A month after the creation of the Guangdong Provincial Assembly, the Jiangsu Assembly created the Union of Provincial Assemblies to urge Beijing to accelerate the constitutional program. Three delegates from each province were sent to Shanghai, which in February 1910 went to Beijing to call for the inauguration of a national parliament within one year. Chen Jiongming was one of the delegates representing Guangdong, along with another progressive, Qiu Fengjia. Chen went to Shanghai, but not to Beijing. By then, he was already back in Guangzhou, committed to a revolutionary uprising that had been planned to begin on February 12th. Had the coup succeeded, Chen Jiongming would have become the Deputy Chief of Guangdong. However, authorities had become aware of the coup around 3 months before it was to happen and put Canton under martial law.
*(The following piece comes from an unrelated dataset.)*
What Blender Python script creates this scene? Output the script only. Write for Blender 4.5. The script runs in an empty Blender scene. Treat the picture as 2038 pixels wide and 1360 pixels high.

On February 9, when the first clashes were starting, Chen Jiongming secretly left to Hong Kong. While in Hong Kong in February 1910, he and 10 others organized the Chinese Assassination Corps with Liu Shifu. He was one of the Corps' members that were involved both in the Corp and in the Tongmenghui.
Even though Chen Jiongming's involvement in revolutionary activities, he continued his activities as a member of the Guangdong Provincial Assembly. On October 3, 1910, Jiongming Chen attended the second annual Assembly session. During the session, Chen initiated the investigation for a magistrate in Haifeng.
Trained as a lawyer at the Academy of Law and Political Science, he became a Qing legislator, a republican revolutionary, a military leader, a civil administrator and a federalist who sought to reconstruct China as a democratic republic. He obtained the post of commander-in-chief of the Guangdong Army. He became military governor of Guangdong three times (1911-1912, 1913, 1920-1923) and civil governor of Guangdong from 1920–1922 and military governor of Guangxi from 1921-1922.
Jiongming Chen married Huang Yun, the daughter of the principal of the school he attended, birthing eight children, five of which were daughters - Buoyao, Biyao, Ruiyao, Shuyao, and Weiyao, and three of which were sons - Dingxia, Dingyan, and Dingbing.